Return exactly and only these lines: the first of the listing through the one containing "from mathutils import Matrix, Vector".

* * * * * * *

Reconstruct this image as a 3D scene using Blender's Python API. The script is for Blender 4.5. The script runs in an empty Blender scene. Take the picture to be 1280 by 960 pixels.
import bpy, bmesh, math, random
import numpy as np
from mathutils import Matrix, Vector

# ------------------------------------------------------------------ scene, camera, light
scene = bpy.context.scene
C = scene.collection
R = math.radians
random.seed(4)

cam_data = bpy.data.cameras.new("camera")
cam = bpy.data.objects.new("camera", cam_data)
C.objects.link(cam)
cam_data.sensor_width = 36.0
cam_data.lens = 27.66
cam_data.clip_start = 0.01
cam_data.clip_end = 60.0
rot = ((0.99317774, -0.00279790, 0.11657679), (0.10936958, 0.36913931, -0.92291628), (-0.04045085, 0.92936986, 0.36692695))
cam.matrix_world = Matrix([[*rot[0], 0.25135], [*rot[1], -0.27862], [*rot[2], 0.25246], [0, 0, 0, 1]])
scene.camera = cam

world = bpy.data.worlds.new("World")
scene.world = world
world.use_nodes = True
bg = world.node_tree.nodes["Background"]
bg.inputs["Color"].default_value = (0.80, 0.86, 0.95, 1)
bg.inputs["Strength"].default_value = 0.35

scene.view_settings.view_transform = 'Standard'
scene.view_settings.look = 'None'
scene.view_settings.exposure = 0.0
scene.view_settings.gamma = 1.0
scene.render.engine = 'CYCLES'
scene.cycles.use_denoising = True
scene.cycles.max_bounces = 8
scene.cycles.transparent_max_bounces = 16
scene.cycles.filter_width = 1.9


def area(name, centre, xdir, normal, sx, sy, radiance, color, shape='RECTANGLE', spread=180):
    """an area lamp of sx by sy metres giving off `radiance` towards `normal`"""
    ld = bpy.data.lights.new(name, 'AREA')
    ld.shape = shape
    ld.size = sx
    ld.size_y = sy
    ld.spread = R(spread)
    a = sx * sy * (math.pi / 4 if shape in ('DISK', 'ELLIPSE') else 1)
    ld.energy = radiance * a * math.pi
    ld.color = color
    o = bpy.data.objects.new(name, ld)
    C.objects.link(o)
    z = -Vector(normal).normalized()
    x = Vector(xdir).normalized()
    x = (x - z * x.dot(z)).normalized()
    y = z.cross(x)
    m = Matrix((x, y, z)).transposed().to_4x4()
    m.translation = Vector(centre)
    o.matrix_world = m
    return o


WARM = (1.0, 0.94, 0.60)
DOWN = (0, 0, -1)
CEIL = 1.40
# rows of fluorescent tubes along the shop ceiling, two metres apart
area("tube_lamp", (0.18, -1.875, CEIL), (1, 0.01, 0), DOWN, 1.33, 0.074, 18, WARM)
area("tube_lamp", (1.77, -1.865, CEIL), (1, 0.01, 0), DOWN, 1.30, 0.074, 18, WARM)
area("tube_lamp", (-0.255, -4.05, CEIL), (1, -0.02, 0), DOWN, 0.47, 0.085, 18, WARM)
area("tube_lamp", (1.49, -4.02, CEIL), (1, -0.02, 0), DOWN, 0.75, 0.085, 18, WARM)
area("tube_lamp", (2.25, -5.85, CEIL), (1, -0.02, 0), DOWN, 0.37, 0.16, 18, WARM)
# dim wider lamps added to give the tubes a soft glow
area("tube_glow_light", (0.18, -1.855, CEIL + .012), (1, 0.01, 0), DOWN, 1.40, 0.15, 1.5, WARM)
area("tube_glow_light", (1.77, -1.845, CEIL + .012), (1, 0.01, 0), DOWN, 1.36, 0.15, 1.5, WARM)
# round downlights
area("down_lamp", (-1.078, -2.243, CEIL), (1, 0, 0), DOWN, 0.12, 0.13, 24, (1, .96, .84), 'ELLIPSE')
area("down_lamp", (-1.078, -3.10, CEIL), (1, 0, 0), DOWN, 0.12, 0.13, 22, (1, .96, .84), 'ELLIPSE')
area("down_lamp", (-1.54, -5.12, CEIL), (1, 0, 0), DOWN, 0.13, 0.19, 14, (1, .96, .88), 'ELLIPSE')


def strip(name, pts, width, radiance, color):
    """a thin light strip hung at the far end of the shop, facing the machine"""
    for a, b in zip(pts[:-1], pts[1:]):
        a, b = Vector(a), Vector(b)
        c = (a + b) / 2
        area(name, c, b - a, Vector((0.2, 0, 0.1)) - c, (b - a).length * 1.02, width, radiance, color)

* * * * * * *

ANSWER TO THIS EXERCISE:
Reconstruct this image as a 3D scene using Blender's Python API. The script is for Blender 4.5. The script runs in an empty Blender scene. Take the picture to be 1280 by 960 pixels.
import bpy, bmesh, math, random
import numpy as np
from mathutils import Matrix, Vector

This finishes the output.